Records from a dataset>
****

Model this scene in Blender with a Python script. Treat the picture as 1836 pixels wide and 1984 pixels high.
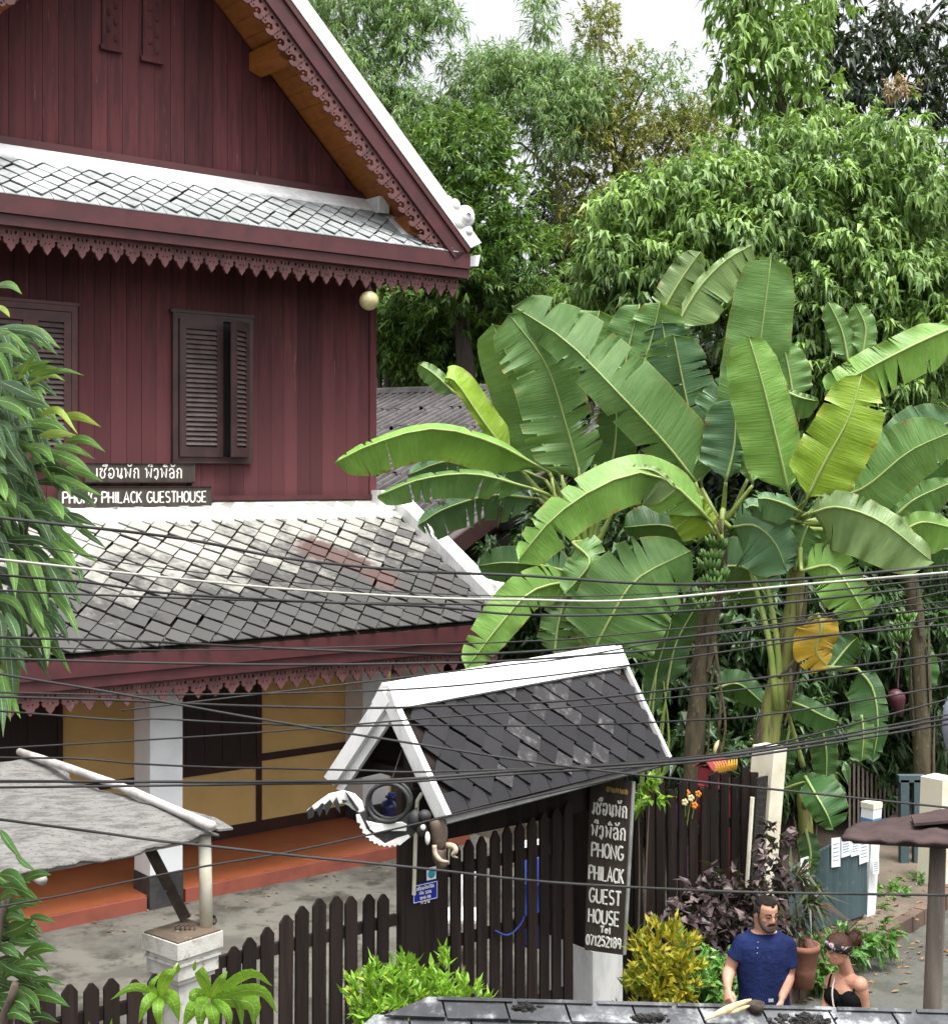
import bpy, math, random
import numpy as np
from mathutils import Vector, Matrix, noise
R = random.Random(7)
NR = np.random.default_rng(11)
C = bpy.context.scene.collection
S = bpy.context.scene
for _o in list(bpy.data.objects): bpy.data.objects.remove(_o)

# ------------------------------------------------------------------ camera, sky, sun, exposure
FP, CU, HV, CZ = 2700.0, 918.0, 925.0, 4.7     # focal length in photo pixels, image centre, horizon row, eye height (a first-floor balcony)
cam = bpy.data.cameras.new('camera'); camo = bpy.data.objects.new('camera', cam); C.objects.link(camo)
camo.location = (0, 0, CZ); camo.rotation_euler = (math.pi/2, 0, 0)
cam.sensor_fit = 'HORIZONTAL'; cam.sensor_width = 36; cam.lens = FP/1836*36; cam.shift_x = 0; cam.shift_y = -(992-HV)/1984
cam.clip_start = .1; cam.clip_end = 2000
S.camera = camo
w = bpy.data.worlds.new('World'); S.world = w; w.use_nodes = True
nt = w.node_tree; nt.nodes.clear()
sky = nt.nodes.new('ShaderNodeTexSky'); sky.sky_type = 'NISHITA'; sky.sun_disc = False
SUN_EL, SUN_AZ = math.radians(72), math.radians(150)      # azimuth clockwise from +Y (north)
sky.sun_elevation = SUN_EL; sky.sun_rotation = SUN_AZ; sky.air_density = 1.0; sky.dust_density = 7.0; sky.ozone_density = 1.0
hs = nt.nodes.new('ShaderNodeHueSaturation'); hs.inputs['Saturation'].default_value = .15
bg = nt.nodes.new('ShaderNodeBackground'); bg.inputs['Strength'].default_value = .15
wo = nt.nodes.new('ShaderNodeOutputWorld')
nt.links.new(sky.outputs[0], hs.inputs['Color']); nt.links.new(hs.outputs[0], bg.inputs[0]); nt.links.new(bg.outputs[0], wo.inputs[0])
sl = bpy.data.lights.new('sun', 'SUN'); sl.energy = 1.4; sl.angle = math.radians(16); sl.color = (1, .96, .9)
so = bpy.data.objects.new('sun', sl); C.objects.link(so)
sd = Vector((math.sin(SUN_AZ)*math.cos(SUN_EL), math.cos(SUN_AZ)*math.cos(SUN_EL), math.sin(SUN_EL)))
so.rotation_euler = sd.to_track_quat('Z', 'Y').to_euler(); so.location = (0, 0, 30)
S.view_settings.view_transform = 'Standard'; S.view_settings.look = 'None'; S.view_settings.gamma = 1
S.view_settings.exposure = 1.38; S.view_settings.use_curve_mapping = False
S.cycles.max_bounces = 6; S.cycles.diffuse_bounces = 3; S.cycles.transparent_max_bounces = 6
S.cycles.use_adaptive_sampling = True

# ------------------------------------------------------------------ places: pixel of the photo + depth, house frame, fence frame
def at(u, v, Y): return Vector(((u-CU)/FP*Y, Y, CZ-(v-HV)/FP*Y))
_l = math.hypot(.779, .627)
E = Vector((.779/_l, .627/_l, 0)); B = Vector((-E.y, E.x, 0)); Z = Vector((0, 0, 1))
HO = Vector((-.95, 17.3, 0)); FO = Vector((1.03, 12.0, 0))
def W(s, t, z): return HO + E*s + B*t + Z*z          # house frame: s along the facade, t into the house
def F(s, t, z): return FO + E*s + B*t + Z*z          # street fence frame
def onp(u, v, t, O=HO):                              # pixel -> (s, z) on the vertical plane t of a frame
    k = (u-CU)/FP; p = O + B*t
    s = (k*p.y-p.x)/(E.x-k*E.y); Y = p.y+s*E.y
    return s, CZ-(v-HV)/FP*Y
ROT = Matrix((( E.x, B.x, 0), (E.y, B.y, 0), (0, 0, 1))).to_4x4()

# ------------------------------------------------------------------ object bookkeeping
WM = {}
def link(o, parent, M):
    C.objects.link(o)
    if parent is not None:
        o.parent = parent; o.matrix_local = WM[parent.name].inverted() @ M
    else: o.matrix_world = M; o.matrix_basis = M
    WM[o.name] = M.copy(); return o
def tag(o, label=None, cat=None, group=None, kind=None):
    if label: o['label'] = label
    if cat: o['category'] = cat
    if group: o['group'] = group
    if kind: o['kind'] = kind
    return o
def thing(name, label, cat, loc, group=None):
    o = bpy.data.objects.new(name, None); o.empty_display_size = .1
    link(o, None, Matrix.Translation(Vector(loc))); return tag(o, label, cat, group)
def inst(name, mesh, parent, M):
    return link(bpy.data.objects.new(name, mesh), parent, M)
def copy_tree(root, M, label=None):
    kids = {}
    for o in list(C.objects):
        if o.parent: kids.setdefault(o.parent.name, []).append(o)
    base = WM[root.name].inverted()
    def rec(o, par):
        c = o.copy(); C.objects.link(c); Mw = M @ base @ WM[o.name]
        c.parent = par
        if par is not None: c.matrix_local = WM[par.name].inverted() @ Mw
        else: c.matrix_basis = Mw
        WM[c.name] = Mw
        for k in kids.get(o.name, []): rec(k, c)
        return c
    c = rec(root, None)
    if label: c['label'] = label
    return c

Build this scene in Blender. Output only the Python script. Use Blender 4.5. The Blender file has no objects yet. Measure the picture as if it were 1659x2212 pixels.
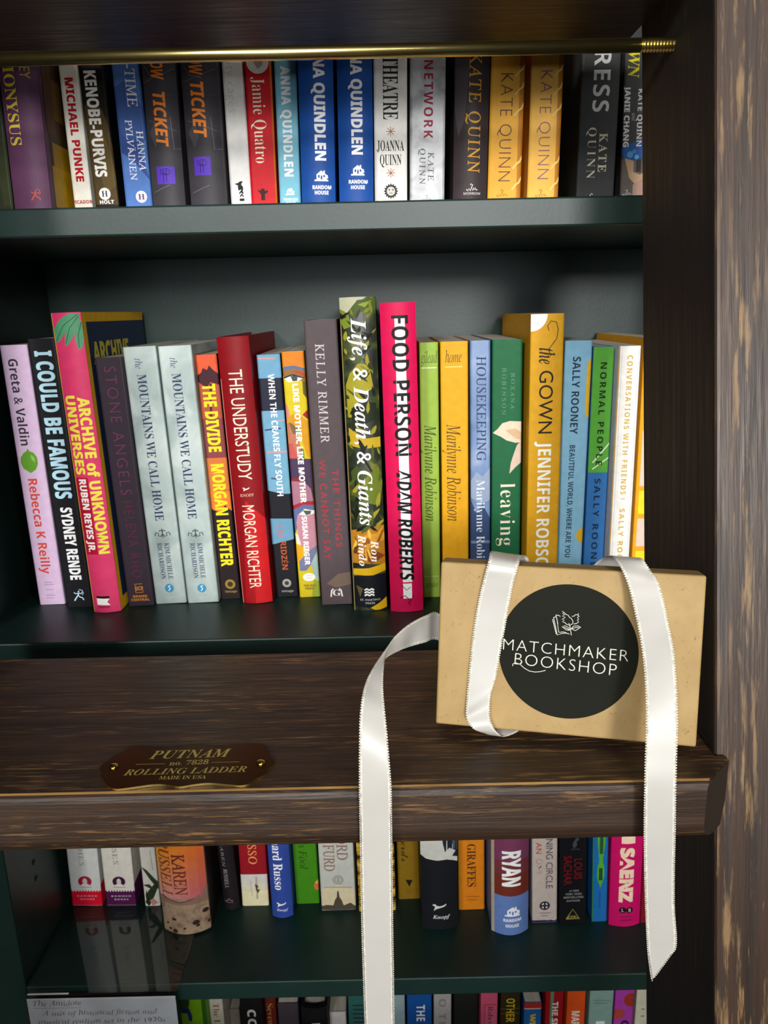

****

Directive>
Transcribe exactly, please, the lines between the start of the records above and the line holding "for _o in list(bpy.data.objects): bpy.data.objects.remove(_o)", counting both of those lines and omitting pictures.

Final result>
Model this scene in Blender with a Python script. Treat the picture as 1836 pixels wide and 1984 pixels high.
import bpy, math, random
import numpy as np
from mathutils import Vector, Matrix, noise
R = random.Random(7)
NR = np.random.default_rng(11)
C = bpy.context.scene.collection
S = bpy.context.scene
for _o in list(bpy.data.objects): bpy.data.objects.remove(_o)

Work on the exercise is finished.